I'll need to get enough deck up to give access to laminate in about five foot of beam shelf, to replace the ribs and deck beams. The original beam shelf, ribs and deck beams are in elm.

Advice from anyone with experience of doing such a job would be appreciated. In particular, advice on materials and scarf joints (when laminating in situ?).
 
Not sure about providing advice but can relay my experience. TG had some serious rot in the starboard beam shelf caused by long term failure of the deck caulking - in turn I think caused by failure of the teak deck fastenings (steel screws). In the end I replaced a 25ft length if I remember correctly (I can look out the pictures). Cut two scarfs 10:1, one at either end. Only difficulty cutting the first scarf was that as I cut, the joint naturally wanted to close on the saw. But it was possible. The replacement was two planks scarfed together which we did first and then bent and trained to shape on a jig made out of the old covering board: we left it there about two months well clamped up. Although it straightened back on release, it was clear it had got the idea as it bent into position quite easily. We tried it dry first before removing and then applying glue and finally inserting and copper riveting the scarf. I have to say I was quite proud of the results.

I also had it affecting the half beams and the top of some ribs. The gunwales had also largely gone and were replaced.
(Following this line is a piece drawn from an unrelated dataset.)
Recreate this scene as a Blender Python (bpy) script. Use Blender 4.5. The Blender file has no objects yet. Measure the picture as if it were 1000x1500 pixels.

It was a straight replacement of the half beams and I sistered the oak ribs. I did consider a laminated repair to the ribs but it was a task too far. Overall I was lucky as most of the damage to the ribs was only an inch or so. I guess purists might point out that I failed TG in sistering the ribs but it certainly hasn't caused any problems. I guess the key things were:

Access - and I was replacing all the deck so everything was stripped away although I did compromise over internal fitting removal and kept this to a minimum;
Good tools - I treated myself to a new saw for the cutting of the scarfs; compaired to the cost of the timber, it was a minimal expense and I found something that really suited me;
Clamps - stacks and stacks of good sized ones;
And the usual rules about thinking and measuring twice - oh and a beveled edge to help the bend. I guess depending where this repair is, the length of the repair might be guided by the need to get clear cuts for the scarfs and to maintain sufficient strength in the beam shelf. My starboard beam shelf is now effectively four 8 ft lengths (not counting the scarf overlaps). I don't think I would want a repair to be too short but I confess that is based upon a feeling that too short a repair might be weak not knowledge. My mechanical knowledge doesn't extend that far.

Looking at the pictures, all of the half beams were removed before replacement but I had three bulkheads still in position that were useful for getting the new beam shelf into position.

I can try to scan the photos if you want me to pm them although they don't really add a lot to the above.

But its very do-able. Good luck
 
Do you need to scarf? Why not just overlap joints, glued and screwed with bronze screws, laminating three or more layers. Easier to bend to shape and just as strong, agree with the sistering, easiest way.deck beams can also be layered (laminated).
 
Don't know if I needed to scarf but I did! And I'm not sure now why I chose to copper rivet rather than using bronze screws - I think I had the copper nails and roves to hand.
 
I was thinking bronze screws, only if you were going to laminate, to pull the layers together to allow the glue to set. Copper rivets I'm sure are fine if its one piece. Didnt mean to pull your tail!! Answer was directed at Joliette, trying to be helpful, sorry.
 
No offence taken. I was trying to remember why I did certain things - it was 1996! I seem to remember that clenching up the copper nails was rather satisfying - for some odd reason!
 
Thanks for the excellent advice. I've now lifted the cover board and managed to cut out the decayed section without raising anymore of the deck. I've cut out a 1 metre section and think I'll just about have enough room to laminate in a new section. I've cut lap joints in the beam shelf. I'm thinking of reinforcing these joints with butt blocks either side of the beam shelf and pulling everything together by passing long bolts (made out of st.stl rod) right through top plank and new beam shelf. Ought to be better than new?
 
Use Si bronze instead of Stainless, you can get it from classic marine, or anglia stainless steel. No chance of crevice corrosion, stainless rusts when deprived of oxygen, bronze is only marginally more expensive, good luck!